Monday, June 4, 2007

Faun Fables - The Transit Rider


Drag City
Released: 05.16.06

Dawn McCarthy created The Transit Rider, an ambitious theatrical production of an original song cycle, from her experiences on the New York subway system in the 1990s. The physical stage is set to resemble a light-rail train, with a row of chairs along a wall and images created by visual artist Eric S. Koziel appearing out of framed window space. As each actor reaches their “stop,” they perform a song into a microphone located in front of the train door and then exit the stage. The story is an arcane, fantastical journey in which McCarthy often interacts with a chilling train conductor and is unsure of how or where to find her stop.
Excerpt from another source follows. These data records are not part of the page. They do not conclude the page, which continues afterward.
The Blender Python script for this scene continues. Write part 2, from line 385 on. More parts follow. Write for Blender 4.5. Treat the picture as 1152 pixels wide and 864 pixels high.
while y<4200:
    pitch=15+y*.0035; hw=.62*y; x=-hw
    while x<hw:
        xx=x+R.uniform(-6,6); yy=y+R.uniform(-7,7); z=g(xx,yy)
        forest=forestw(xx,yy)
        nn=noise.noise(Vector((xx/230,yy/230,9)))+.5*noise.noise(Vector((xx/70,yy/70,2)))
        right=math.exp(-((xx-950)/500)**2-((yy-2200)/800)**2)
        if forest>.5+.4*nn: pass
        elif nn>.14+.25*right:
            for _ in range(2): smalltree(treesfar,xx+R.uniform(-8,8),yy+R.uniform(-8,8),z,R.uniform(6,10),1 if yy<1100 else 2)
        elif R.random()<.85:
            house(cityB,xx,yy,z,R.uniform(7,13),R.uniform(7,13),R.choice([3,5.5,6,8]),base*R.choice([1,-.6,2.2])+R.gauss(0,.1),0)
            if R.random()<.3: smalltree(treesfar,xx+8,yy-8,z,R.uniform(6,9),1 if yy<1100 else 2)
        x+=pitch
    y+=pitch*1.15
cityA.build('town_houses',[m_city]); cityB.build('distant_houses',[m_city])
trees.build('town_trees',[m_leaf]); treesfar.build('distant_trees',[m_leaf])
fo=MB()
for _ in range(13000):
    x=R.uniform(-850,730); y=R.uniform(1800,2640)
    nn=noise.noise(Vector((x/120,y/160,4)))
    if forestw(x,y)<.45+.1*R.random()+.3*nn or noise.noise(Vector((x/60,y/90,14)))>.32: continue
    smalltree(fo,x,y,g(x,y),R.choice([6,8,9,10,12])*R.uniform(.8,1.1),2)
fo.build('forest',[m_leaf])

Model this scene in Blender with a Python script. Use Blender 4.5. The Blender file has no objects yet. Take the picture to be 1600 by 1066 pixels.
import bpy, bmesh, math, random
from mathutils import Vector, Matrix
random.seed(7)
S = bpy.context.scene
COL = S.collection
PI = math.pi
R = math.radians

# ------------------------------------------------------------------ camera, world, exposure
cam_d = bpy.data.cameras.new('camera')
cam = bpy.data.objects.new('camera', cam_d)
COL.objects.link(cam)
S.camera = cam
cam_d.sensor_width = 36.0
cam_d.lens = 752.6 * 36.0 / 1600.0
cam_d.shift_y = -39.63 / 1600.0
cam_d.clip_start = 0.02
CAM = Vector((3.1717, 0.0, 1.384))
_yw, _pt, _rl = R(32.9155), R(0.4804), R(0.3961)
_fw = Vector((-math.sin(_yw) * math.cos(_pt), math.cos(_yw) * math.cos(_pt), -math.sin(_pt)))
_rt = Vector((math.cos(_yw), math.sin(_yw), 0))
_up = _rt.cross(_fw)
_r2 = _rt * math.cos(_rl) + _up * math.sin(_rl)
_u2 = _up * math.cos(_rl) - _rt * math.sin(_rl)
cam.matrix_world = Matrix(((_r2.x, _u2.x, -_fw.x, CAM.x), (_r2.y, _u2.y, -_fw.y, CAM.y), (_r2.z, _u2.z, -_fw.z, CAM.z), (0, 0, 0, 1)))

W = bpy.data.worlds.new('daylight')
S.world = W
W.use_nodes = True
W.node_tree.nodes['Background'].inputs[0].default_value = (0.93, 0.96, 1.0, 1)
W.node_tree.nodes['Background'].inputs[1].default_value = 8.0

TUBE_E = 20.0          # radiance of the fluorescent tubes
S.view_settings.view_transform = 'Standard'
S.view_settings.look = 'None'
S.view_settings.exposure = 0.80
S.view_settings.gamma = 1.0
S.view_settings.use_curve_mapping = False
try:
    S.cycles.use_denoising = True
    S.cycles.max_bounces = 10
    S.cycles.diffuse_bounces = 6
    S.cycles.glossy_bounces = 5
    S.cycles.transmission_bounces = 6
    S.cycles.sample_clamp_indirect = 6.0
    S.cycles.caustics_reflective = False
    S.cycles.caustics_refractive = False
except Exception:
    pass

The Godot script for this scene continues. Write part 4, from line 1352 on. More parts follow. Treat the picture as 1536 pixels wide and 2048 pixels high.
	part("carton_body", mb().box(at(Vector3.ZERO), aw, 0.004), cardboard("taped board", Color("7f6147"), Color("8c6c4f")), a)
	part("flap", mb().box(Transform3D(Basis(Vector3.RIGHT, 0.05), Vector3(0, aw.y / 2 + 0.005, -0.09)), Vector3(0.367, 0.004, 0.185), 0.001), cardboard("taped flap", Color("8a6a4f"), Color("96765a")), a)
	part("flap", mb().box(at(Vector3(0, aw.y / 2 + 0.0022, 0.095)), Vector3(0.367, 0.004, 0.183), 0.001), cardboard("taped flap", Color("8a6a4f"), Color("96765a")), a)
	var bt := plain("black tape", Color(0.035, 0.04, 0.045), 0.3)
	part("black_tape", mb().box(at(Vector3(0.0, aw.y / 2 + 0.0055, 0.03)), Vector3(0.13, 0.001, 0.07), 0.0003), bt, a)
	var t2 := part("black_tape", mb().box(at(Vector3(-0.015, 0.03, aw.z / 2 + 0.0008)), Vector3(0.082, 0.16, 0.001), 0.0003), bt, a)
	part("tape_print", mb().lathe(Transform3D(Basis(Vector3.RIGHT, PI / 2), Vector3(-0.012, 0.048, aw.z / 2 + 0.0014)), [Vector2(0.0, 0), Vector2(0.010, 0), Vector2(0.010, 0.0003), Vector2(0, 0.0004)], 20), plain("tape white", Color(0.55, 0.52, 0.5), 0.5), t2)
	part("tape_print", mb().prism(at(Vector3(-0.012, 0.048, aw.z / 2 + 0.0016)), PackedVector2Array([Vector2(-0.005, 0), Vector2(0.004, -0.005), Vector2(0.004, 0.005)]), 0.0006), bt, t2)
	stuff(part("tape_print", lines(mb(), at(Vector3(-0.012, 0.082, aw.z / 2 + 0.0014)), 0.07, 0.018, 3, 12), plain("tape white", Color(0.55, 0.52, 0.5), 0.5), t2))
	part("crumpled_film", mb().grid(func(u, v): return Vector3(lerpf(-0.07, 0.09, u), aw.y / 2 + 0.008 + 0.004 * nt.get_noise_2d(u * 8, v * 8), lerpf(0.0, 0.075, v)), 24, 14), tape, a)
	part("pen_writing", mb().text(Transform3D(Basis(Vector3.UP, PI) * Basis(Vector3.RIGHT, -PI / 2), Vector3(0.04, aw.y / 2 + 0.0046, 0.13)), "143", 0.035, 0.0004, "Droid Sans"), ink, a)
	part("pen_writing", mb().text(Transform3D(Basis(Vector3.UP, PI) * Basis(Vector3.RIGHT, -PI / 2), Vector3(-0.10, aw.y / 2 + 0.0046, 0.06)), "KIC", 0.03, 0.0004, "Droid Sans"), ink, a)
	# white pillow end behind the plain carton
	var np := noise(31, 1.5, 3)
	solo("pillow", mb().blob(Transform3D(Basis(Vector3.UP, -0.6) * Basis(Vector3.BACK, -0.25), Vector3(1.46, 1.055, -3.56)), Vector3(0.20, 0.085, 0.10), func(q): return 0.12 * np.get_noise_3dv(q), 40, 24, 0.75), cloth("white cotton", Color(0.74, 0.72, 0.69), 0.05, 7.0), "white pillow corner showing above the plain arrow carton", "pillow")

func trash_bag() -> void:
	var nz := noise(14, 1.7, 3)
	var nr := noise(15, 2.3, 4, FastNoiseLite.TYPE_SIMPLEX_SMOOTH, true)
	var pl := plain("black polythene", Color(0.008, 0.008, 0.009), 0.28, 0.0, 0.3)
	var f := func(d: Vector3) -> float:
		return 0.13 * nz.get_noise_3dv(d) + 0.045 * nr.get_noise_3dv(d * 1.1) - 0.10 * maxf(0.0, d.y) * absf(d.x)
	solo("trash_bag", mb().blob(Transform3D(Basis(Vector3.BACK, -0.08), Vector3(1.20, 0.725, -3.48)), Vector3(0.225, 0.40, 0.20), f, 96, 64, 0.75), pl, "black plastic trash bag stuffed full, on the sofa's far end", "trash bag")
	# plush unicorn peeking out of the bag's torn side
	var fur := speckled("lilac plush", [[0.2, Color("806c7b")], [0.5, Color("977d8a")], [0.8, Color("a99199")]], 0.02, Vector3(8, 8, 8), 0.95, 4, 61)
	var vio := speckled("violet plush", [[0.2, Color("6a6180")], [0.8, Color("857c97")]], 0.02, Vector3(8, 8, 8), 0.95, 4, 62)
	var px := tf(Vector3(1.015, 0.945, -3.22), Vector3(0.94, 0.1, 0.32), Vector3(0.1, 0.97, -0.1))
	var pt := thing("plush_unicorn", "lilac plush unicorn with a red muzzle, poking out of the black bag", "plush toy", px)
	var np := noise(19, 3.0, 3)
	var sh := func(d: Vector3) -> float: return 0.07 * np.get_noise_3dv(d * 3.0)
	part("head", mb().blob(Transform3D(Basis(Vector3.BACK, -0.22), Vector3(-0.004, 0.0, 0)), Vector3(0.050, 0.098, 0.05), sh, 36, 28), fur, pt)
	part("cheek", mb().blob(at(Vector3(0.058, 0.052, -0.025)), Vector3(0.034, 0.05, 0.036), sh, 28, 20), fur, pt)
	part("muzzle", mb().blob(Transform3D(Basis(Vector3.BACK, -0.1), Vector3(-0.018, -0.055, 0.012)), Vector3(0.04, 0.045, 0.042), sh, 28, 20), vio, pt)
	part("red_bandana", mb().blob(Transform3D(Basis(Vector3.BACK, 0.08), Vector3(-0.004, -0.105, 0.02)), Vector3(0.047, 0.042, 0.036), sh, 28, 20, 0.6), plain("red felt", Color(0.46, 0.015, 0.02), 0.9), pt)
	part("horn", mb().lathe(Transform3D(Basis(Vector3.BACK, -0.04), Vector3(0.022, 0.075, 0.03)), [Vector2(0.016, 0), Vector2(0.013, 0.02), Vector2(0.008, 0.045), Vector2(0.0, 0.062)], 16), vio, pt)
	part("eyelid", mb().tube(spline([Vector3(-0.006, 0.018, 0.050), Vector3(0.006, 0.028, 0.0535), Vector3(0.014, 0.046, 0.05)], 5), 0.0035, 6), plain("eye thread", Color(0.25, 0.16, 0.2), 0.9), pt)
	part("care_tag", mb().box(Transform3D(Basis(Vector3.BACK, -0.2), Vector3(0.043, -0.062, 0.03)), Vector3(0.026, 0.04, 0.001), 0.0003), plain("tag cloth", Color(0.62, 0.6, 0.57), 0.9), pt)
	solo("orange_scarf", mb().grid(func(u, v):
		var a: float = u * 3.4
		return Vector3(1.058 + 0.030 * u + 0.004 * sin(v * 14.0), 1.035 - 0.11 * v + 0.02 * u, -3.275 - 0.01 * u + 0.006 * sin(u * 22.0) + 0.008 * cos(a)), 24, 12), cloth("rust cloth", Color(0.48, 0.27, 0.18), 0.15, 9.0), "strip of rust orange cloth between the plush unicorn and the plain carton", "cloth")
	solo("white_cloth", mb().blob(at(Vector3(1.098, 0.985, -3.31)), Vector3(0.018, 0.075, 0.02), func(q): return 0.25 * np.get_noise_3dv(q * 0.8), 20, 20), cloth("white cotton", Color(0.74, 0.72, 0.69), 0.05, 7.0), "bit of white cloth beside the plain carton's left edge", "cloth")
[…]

Early on, the accompanying album works, with McCarthy leading us through a plot introduction in “Transit Theme,” followed by easily one of the finest versions of “House Carpenter” ever recorded. Here her voice floats over our heads and her thespian presence redefines one of our finest traditional songs. However, after the first three tracks, starting with “In Speed,” the vocal contributions of second Fable, Nils Frykdahl, become more prominent. This is a disaster. His habitation here is the equivalent of eating ten Twinkies in one sitting. It’s too much of a bad thing. All the fluff is then exposed, including a mildly funky schlock catastrophe (“The Questioning) and a couple boring folk prances (“Roadkill,” “Earth’s Kiss”).

In its most interesting form, The Transit Rider is to be seen as well as heard. Unfortunately though, theatricality tends to exasperate when not provided with all your senses (sight in this case). So rather than having a peculiar, yet cohesive performance art piece, we are given a rather lengthy and exposed mistake. Even as McCarthy begins to smuggle her extraordinary voice into our progressive sensors, it is again displaced out by the presence of Frykdahl’s operatic rankness.

As a performance, The Transit Rider has received remarkable praise, with one personal friend even calling it, “the most direct and sensational piece of art I can ever remember seeing.” Well, The Transit Rider may indeed be a brilliant or at least engrossing production, but as a record it begins to spoil and the whole encouraging and exciting concept of it eventually shits itself.